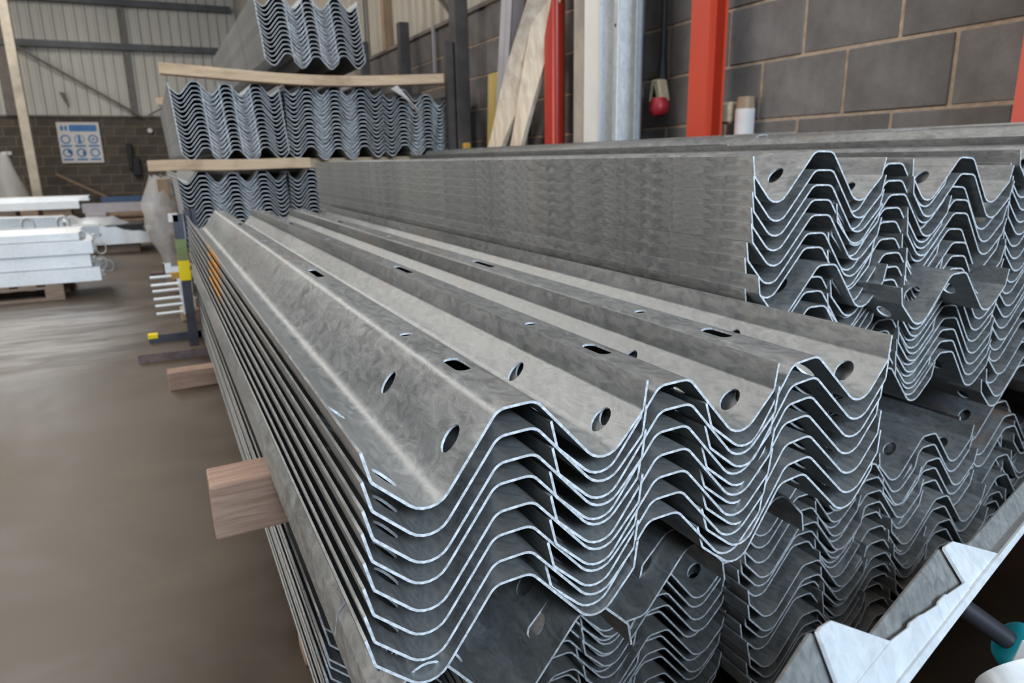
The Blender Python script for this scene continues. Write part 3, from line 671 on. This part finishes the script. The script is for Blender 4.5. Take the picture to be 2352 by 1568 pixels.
for k, (x0, x1, l) in enumerate(((-3.2, -2.55, 'crumpled clear plastic bundle standing by the back wall at the left edge'),)):
    q = MB(); vs = []; n_ = 14
    for i in range(9):
        u = i / 8; rad = 0.30 * (1 - 0.75 * u)
        for j in range(n_):
            a = 2 * math.pi * j / n_; r_ = rad * (1 + 0.15 * math.sin(4 * a + 6 * u)); vs.append((-2.50 + r_ * math.cos(a), 17 + r_ * math.sin(a), FL + 0.45 + 0.95 * u))
    q.add(vs, [(i * n_ + j, i * n_ + (j + 1) % n_, (i + 1) * n_ + (j + 1) % n_, (i + 1) * n_ + j) for i in range(8) for j in range(n_)])
    solo('plastic_bundle', q, M['wrap'], l, 'bundle', smooth=180)
q = MB(); q.box(-2.95, -2.05, 16.6, 17.4, FL, FL + 0.45); solo('timber_stand', q, M['wood_pallet'], 'low brown timber stand under the plastic bundle at the back wall', 'stand', bevel=0.01)
# pale beam on pallet and blue beam by the back wall
solo('pale_beam', cbeam(-1.35, 1.0, 0.19, 0.25), M['pale_beam'], 'pale grey beam lying along the back wall on a pallet', 'beam').location = (0, 17.2, -0.955)
solo('pale_block', b1(-1.30, -0.92, 17.0, 17.3, FL, -0.957), M['pale_beam'], 'pale grey end block under the pale beam at the back wall', 'block', bevel=0.01)
solo('blue_beam', cbeam(-1.05, 1.2, 0.12, 0.2), M['blue_beam'], 'dark blue steel beam behind the pale beam at the back wall', 'beam').location = (0, 18.3, -0.80)
solo('beam_rest', b1(-1.0, 1.0, 18.32, 18.5, FL, -0.80), M['wood_pallet'], 'timber rest under the dark blue beam', 'support')
t = thing('pallet', 'small wooden pallet under the pale beam at the back wall', 'pallet', (-0.85, 16.9, FL))
for z_ in (0.0, 0.12): part('board', b1(0, 1.6, 0, 0.6, z_, z_ + 0.035), M['wood_brown'], t)
for x in (0, 0.7, 1.45): part('block', b1(x, x + 0.12, 0.02, 0.58, 0.035, 0.12), M['wood_brown'], t)
strut('leaning_board', (-1.98, YB - 0.25, -0.18), (-0.45, YB - 0.2, -1.08), 0.13, 0.05, M['wood_brown'], 'brown board sloping down against the back wall behind the pile', 'board')

# ------------------------------------------------------------------ things along the right wall
def lean(name, x, y, w_, d_, z0, z1, tx, ty, m, label, cat, bev=0.003, twist=0.0, n=10):
    """vertical board from z0 to z1: w_ along Y, d_ along X, tilted so that its top moves by (tx, ty)"""
    q = MB(); vs = []
    for i in range(n + 1):
        u = i / n; zz = z0 + (z1 - z0) * u; k_ = min(1, max(0, (zz - 0.05) / 0.85)); a = math.radians(twist) * k_ * k_ * (3 - 2 * k_); c, s_ = math.cos(a), math.sin(a)
        for (dx, dy) in ((0, 0), (d_, 0), (d_, w_), (0, w_)):
            ux, uy = dx - d_ / 2, dy - w_ / 2
            vs.append((x + d_ / 2 + ux * c - uy * s_ + tx * u, y + w_ / 2 + ux * s_ + uy * c + ty * u, z0 + (z1 - z0) * u))
    q.add(vs, [(4 * i + j, 4 * i + (j + 1) % 4, 4 * i + 4 + (j + 1) % 4, 4 * i + 4 + j) for i in range(n) for j in range(4)] + [(0, 3, 2, 1), (4 * n, 4 * n + 1, 4 * n + 2, 4 * n + 3)])
    return solo(name, q, m, label, cat, smooth=40)
lean('yellow_board', 2.33, 5.02, 0.17, 0.03, FL, 0.60, 0.0, -0.16, M['wood_yellow'], 'short yellow board leaning at the wall beside the grey angle', 'board')
lean('twisted_plank', 2.16, 5.53, 0.22, 0.035, FL, 1.7, 0.08, -2.30, M['wood_plank'], 'wide pale twisted plank leaning against the block wall', 'plank', twist=68, n=24)
lean('narrow_plank', 2.20, 4.91, 0.16, 0.03, FL, 1.5, 0.05, -1.31, M['wood_plank'], 'narrow pale plank leaning just behind the twisted plank', 'plank', twist=40, n=24)
lean('brown_board', 2.36, 4.56, 0.16, 0.03, FL, 1.9, 0.03, -0.02, M['wood_brown'], 'tall brown board upright behind the leaning planks', 'board')
q = MB(); q.box(0, 0.008, 0, 0.17, 0, 3.2); q.box(0, 0.09, 0, 0.008, 0, 3.2); q.box(0, 0.03, 0.08, 0.088, 0, 3.2)
o = solo('grey_angle', q, M['pale_beam'], 'tall grey steel channel leaning on the wall left of the planks', 'channel'); o.location = (2.24, 4.82, FL); o.rotation_euler = (0.14, 0.02, 0)
def rhs(name, x0, x1, y0, y1, r, m, label, z1=3.2):
    q = MB(); p = []
    for (cx_, cy_, a0) in ((x1 - r, y1 - r, 0), (x0 + r, y1 - r, 90), (x0 + r, y0 + r, 180), (x1 - r, y0 + r, 270)):
        for k in range(6): a = math.radians(a0 + 18 * k); p.append((cx_ + r * math.cos(a), cy_ + r * math.sin(a), FL))
    q.prism(p, (0, 0, z1 - FL)); return solo(name, q, m, label, 'column', smooth=40)
rhs('red_column', 2.255, 2.345, 3.92, 4.07, 0.035, M['red'], 'glossy dark red round-cornered steel column behind the right stack')
solo('board_stack', b1(2.20, 2.36, 3.49, 3.61, FL, 2.6), M['board_grey'], 'tall grey-brown board on edge between the red column and white board', 'board', bevel=0.004)
solo('white_board', b1(2.19, 2.235, 3.315, 3.485, FL, 2.6), M['white_board'], 'tall white board standing against the wall right of the dark red column', 'board', bevel=0.004)
o = D.objects.new('guard_rail', R_HI.copy()); COL.objects.link(o); o.data.materials[0] = M['galv_mid']
o.matrix_world = Matrix.Translation((2.17, 3.31, FL)) @ Matrix(((0, 0, -1, 0), (-1, 0, 0, 0), (0, 1, 0, 0), (0, 0, 0, 1)))
tag(o, 'galvanised rail stood upright against the wall beside the white board', 'guard rail')
t = thing('hanging_plug', 'cream and red industrial plug hanging on a black cable by the block wall', 'plug', (2.36, 3.04, 0.14))
q = MB(); q.tube([(0.02, 0.005, 0.30), (0.015, 0.0, 0.7), (0.01, -0.005, 1.2), (0.0, 0.0, 3.0)], 0.014, 8); q.tube([(0.02, 0.005, 0.22), (0.02, 0.005, 0.33)], [0.026, 0.018], 8); part('cable', q, M['black'], t, 60)
q = MB(); q.prism([(-0.03, -0.058, 0.12), (-0.03, 0.052, 0.12), (-0.03, 0.034, 0.23), (-0.03, -0.026, 0.23)], (0.06, 0, 0)); part('plug_body', q, M['plug_cream'], t, bevel=0.008)
q = MB(); q.prism([(-0.034, -0.02, 0.145), (-0.034, 0.012, 0.145), (-0.034, 0.002, 0.20)], (0.004, 0, 0)); part('vent', q, M['black'], t)
q = MB(); q.tube([(-0.01, -0.015, 0.135), (-0.012, -0.02, 0.10), (-0.014, -0.022, 0.075), (-0.014, -0.025, 0.055)], [0.042, 0.05, 0.05, 0.035], 14); part('plug_cap', q, M['red'] if False else M['plug_red'], t, 40)
def icol(x0, y0, dx, wy, m, label, tf=0.014):
    q = MB(); q.box(x0, x0 + tf, y0, y0 + wy, FL, 3.2); q.box(x0 + dx - tf, x0 + dx, y0, y0 + wy, FL, 3.2); q.box(x0 + tf, x0 + dx - tf, y0 + wy / 2 - 0.005, y0 + wy / 2 + 0.005, FL, 3.2)
    return solo('red_column', q, m, label, 'column')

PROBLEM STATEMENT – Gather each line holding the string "from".

ANSWER TO THE TASK –
The Blender Python script for this scene continues. Write part 3, from line 671 on. This part finishes the script. The script is for Blender 4.5. Take the picture to be 2352 by 1568 pixels.
    """vertical board from z0 to z1: w_ along Y, d_ along X, tilted so that its top moves by (tx, ty)"""